» **What this task involves**
Pull out every line below that contains the word "Blender".

» **Records for processing**
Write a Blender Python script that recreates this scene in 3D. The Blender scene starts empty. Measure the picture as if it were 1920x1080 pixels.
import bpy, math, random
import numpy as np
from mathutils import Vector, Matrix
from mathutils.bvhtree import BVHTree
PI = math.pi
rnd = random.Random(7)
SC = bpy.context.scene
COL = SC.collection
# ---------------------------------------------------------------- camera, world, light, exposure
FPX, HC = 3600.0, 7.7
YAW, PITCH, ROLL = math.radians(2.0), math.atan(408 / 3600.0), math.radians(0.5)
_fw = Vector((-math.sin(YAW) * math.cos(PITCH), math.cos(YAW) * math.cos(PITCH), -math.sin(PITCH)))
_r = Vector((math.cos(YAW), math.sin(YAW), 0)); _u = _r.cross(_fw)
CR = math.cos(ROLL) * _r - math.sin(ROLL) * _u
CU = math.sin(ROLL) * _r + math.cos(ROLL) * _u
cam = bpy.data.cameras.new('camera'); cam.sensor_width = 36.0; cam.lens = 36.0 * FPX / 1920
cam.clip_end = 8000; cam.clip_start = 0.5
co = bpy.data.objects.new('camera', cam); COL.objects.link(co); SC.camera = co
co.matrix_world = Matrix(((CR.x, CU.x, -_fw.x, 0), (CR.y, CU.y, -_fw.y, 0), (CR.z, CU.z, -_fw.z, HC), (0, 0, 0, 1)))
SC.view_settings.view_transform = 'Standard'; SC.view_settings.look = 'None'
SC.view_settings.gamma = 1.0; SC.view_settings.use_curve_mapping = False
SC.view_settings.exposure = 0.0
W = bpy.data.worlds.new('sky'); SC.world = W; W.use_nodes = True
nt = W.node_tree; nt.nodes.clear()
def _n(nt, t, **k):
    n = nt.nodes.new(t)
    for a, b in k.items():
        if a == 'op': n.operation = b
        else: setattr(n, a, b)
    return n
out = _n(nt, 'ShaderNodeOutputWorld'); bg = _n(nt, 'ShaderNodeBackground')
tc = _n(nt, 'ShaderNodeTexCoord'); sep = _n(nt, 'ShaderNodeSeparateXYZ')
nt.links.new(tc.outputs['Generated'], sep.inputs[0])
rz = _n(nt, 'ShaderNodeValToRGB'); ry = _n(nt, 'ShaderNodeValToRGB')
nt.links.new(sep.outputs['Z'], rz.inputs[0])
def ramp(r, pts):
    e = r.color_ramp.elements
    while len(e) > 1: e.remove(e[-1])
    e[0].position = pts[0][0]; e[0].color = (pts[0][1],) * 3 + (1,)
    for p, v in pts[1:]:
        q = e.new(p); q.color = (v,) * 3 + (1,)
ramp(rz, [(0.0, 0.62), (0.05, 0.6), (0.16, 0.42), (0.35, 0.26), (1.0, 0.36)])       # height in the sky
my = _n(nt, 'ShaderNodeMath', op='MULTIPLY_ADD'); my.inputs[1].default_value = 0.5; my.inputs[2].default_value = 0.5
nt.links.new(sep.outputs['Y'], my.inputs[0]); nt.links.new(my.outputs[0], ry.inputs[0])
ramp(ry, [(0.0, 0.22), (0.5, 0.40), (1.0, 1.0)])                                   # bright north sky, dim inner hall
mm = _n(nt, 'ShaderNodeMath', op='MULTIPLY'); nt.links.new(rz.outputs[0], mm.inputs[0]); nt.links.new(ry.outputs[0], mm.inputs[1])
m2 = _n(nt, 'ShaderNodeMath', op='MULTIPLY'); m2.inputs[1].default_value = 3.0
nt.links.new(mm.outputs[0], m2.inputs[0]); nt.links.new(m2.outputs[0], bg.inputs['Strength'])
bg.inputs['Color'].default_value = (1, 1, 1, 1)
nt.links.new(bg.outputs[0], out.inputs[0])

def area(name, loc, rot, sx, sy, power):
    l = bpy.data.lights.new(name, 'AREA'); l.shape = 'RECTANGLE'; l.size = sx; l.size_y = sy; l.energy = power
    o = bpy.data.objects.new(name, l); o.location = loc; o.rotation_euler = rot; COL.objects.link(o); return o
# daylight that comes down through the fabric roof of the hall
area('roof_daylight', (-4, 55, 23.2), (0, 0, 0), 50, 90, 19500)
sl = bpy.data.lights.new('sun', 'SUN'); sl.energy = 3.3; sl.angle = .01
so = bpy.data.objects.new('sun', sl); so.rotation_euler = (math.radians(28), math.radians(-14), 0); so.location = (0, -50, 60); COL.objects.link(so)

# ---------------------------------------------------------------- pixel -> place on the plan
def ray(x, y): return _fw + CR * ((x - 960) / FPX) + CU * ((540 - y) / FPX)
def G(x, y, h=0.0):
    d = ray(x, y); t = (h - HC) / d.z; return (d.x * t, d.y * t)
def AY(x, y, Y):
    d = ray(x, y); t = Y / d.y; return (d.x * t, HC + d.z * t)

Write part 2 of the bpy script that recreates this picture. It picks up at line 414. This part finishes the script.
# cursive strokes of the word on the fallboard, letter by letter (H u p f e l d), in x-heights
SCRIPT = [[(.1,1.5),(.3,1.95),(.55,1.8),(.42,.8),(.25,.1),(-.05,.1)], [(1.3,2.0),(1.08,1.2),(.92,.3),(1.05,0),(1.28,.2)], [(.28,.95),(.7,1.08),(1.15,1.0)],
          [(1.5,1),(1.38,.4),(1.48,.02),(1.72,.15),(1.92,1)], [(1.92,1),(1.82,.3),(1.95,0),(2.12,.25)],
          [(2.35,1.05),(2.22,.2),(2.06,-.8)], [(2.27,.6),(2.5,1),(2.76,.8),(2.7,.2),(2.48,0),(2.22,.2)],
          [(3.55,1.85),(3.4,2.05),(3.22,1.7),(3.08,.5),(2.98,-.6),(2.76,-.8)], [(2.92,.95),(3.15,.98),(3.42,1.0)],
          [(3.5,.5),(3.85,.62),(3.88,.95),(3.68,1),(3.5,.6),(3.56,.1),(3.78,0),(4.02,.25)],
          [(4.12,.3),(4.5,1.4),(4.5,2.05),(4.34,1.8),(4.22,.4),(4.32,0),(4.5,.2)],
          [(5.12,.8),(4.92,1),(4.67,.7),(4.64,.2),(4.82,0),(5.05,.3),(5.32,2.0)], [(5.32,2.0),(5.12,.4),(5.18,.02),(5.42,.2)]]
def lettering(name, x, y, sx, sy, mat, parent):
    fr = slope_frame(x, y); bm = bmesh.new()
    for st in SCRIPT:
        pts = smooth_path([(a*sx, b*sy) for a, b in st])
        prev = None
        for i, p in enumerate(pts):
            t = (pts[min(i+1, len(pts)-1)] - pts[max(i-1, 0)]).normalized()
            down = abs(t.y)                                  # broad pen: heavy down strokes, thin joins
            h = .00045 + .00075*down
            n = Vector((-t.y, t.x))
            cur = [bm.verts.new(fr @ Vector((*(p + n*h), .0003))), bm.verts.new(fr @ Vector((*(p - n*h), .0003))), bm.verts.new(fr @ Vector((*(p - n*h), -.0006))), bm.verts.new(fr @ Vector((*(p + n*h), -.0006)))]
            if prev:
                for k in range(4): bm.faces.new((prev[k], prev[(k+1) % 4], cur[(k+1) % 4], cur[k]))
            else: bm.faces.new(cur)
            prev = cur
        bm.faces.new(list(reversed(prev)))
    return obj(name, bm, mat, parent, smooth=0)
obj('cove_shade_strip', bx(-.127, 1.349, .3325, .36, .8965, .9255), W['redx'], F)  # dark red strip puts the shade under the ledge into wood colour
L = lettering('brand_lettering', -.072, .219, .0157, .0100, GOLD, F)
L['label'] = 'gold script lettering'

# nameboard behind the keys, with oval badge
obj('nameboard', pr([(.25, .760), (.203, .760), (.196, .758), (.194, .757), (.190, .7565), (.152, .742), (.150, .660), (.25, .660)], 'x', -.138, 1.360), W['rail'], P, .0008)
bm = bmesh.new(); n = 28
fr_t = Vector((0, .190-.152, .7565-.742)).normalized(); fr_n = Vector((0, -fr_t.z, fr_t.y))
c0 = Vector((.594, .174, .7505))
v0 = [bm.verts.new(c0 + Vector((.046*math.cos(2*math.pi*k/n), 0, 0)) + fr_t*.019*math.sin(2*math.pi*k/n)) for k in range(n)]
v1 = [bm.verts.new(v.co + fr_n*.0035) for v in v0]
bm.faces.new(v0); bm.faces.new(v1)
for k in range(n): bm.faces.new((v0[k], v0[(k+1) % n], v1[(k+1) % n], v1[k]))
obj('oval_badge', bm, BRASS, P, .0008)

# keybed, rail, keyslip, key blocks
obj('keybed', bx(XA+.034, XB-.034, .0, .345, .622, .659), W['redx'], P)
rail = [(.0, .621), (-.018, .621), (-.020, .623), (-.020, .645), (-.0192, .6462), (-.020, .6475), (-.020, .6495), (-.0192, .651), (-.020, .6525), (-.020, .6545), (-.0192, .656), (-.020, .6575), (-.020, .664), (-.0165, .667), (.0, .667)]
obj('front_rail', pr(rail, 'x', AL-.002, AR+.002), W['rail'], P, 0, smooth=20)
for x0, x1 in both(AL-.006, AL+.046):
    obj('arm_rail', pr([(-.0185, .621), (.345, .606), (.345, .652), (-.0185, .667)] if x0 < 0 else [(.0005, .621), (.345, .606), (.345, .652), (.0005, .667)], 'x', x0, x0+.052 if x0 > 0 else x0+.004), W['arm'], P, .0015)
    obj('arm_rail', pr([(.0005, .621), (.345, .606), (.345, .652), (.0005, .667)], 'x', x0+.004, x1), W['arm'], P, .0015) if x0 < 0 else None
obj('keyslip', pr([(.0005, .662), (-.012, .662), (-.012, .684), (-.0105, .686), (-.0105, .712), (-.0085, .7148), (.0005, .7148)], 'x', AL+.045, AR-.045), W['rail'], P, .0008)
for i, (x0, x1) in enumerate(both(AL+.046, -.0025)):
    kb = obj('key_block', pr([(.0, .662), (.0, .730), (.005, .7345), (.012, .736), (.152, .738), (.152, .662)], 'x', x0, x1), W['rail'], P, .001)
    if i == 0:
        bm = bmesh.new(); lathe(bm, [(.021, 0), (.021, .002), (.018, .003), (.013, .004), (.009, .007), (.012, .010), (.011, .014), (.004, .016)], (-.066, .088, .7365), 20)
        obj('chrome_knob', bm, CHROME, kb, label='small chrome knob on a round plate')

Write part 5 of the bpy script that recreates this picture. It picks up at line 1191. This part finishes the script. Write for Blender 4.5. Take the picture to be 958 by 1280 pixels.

» **Output**
Write a Blender Python script that recreates this scene in 3D. The Blender scene starts empty. Measure the picture as if it were 1920x1080 pixels.
Write part 5 of the bpy script that recreates this picture. It picks up at line 1191. This part finishes the script. Write for Blender 4.5. Take the picture to be 958 by 1280 pixels.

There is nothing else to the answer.